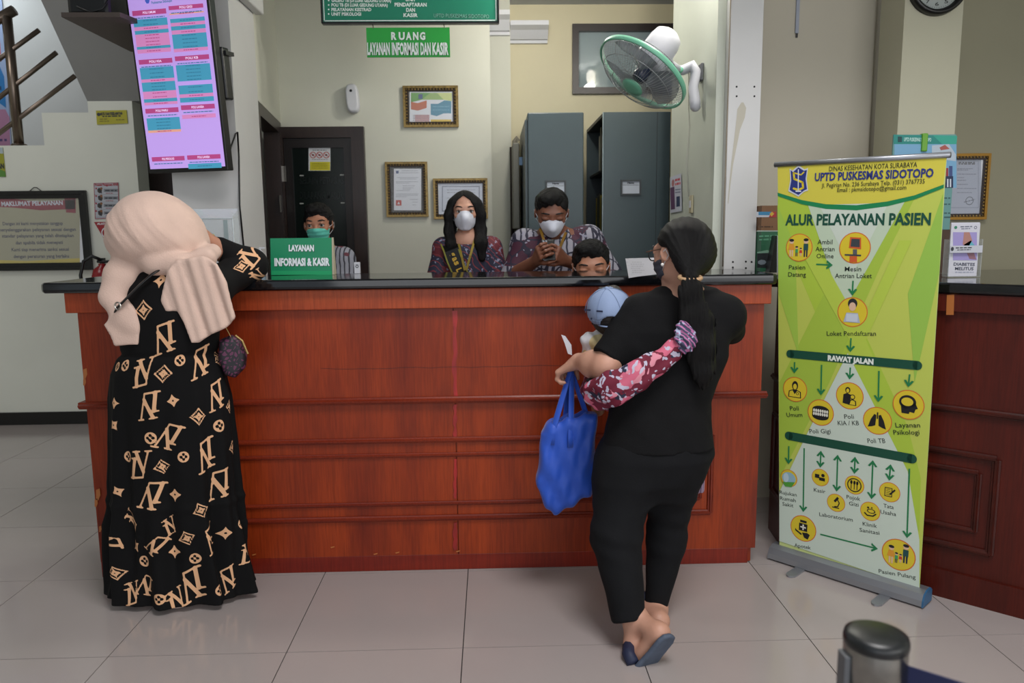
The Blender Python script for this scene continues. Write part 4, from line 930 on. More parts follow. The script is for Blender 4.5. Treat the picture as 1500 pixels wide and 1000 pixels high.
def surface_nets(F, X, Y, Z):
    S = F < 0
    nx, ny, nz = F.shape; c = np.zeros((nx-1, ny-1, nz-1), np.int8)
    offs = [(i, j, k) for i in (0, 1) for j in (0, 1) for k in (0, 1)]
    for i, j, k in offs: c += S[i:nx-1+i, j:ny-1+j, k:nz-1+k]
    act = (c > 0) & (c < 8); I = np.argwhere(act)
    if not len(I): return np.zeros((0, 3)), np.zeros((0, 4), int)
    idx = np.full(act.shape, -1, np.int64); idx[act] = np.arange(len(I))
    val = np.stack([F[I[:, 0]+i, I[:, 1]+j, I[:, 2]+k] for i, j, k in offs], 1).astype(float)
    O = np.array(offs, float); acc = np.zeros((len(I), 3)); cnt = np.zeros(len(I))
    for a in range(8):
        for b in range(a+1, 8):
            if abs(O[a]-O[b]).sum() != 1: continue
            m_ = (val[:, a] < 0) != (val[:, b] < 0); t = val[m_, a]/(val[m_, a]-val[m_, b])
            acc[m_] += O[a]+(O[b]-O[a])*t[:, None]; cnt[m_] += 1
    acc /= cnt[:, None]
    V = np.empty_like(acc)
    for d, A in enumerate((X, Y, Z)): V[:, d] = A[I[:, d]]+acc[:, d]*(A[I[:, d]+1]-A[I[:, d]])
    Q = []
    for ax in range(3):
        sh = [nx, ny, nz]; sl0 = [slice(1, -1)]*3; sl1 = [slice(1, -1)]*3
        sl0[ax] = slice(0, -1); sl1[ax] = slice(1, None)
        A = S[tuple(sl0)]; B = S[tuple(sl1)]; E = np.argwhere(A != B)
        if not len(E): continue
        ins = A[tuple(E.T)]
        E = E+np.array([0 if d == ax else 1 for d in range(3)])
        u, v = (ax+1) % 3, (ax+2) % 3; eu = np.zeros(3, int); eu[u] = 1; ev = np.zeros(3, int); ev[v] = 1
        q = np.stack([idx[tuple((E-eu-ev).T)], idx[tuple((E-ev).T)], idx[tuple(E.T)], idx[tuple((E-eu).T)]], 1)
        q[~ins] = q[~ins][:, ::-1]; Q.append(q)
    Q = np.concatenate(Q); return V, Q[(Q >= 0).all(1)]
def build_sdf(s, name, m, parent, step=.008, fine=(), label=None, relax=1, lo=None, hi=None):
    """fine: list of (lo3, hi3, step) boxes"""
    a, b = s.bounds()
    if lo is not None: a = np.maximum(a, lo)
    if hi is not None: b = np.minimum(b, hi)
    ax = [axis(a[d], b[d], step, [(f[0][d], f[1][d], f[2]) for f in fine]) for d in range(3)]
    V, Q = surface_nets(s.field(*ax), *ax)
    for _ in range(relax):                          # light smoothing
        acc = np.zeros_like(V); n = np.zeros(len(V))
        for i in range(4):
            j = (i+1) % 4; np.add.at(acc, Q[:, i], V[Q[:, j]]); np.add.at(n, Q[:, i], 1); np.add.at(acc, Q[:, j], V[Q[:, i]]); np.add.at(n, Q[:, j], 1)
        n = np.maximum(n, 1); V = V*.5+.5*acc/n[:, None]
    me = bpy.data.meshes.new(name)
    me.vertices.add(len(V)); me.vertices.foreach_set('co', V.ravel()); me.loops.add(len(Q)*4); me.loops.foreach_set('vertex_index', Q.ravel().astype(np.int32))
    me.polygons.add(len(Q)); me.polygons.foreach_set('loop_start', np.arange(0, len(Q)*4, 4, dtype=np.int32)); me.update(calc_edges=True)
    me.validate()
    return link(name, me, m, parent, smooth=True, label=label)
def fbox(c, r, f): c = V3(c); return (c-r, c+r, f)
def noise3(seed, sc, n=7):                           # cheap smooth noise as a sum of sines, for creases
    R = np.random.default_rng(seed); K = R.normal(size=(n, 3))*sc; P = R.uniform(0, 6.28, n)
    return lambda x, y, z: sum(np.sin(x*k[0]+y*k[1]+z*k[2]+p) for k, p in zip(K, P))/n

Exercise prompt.
Reproduce all of the material exactly, apart from the pictures.

Exercise response.
The Blender Python script for this scene continues. Write part 4, from line 930 on. More parts follow. The script is for Blender 4.5. Treat the picture as 1500 pixels wide and 1000 pixels high.
def surface_nets(F, X, Y, Z):
    S = F < 0
    nx, ny, nz = F.shape; c = np.zeros((nx-1, ny-1, nz-1), np.int8)
    offs = [(i, j, k) for i in (0, 1) for j in (0, 1) for k in (0, 1)]
    for i, j, k in offs: c += S[i:nx-1+i, j:ny-1+j, k:nz-1+k]
    act = (c > 0) & (c < 8); I = np.argwhere(act)
    if not len(I): return np.zeros((0, 3)), np.zeros((0, 4), int)
    idx = np.full(act.shape, -1, np.int64); idx[act] = np.arange(len(I))
    val = np.stack([F[I[:, 0]+i, I[:, 1]+j, I[:, 2]+k] for i, j, k in offs], 1).astype(float)
    O = np.array(offs, float); acc = np.zeros((len(I), 3)); cnt = np.zeros(len(I))
    for a in range(8):
        for b in range(a+1, 8):
            if abs(O[a]-O[b]).sum() != 1: continue
            m_ = (val[:, a] < 0) != (val[:, b] < 0); t = val[m_, a]/(val[m_, a]-val[m_, b])
            acc[m_] += O[a]+(O[b]-O[a])*t[:, None]; cnt[m_] += 1
    acc /= cnt[:, None]
    V = np.empty_like(acc)
    for d, A in enumerate((X, Y, Z)): V[:, d] = A[I[:, d]]+acc[:, d]*(A[I[:, d]+1]-A[I[:, d]])
    Q = []
    for ax in range(3):
        sh = [nx, ny, nz]; sl0 = [slice(1, -1)]*3; sl1 = [slice(1, -1)]*3
        sl0[ax] = slice(0, -1); sl1[ax] = slice(1, None)
        A = S[tuple(sl0)]; B = S[tuple(sl1)]; E = np.argwhere(A != B)
        if not len(E): continue
        ins = A[tuple(E.T)]
        E = E+np.array([0 if d == ax else 1 for d in range(3)])
        u, v = (ax+1) % 3, (ax+2) % 3; eu = np.zeros(3, int); eu[u] = 1; ev = np.zeros(3, int); ev[v] = 1
        q = np.stack([idx[tuple((E-eu-ev).T)], idx[tuple((E-ev).T)], idx[tuple(E.T)], idx[tuple((E-eu).T)]], 1)
        q[~ins] = q[~ins][:, ::-1]; Q.append(q)
    Q = np.concatenate(Q); return V, Q[(Q >= 0).all(1)]
def build_sdf(s, name, m, parent, step=.008, fine=(), label=None, relax=1, lo=None, hi=None):
    """fine: list of (lo3, hi3, step) boxes"""
    a, b = s.bounds()
    if lo is not None: a = np.maximum(a, lo)
    if hi is not None: b = np.minimum(b, hi)
    ax = [axis(a[d], b[d], step, [(f[0][d], f[1][d], f[2]) for f in fine]) for d in range(3)]
    V, Q = surface_nets(s.field(*ax), *ax)
    for _ in range(relax):                          # light smoothing
        acc = np.zeros_like(V); n = np.zeros(len(V))
        for i in range(4):
            j = (i+1) % 4; np.add.at(acc, Q[:, i], V[Q[:, j]]); np.add.at(n, Q[:, i], 1); np.add.at(acc, Q[:, j], V[Q[:, i]]); np.add.at(n, Q[:, j], 1)
        n = np.maximum(n, 1); V = V*.5+.5*acc/n[:, None]
    me = bpy.data.meshes.new(name)
    me.vertices.add(len(V)); me.vertices.foreach_set('co', V.ravel()); me.loops.add(len(Q)*4); me.loops.foreach_set('vertex_index', Q.ravel().astype(np.int32))
    me.polygons.add(len(Q)); me.polygons.foreach_set('loop_start', np.arange(0, len(Q)*4, 4, dtype=np.int32)); me.update(calc_edges=True)
    me.validate()
    return link(name, me, m, parent, smooth=True, label=label)
def fbox(c, r, f): c = V3(c); return (c-r, c+r, f)
def noise3(seed, sc, n=7):                           # cheap smooth noise as a sum of sines, for creases
    R = np.random.default_rng(seed); K = R.normal(size=(n, 3))*sc; P = R.uniform(0, 6.28, n)
    return lambda x, y, z: sum(np.sin(x*k[0]+y*k[1]+z*k[2]+p) for k, p in zip(K, P))/n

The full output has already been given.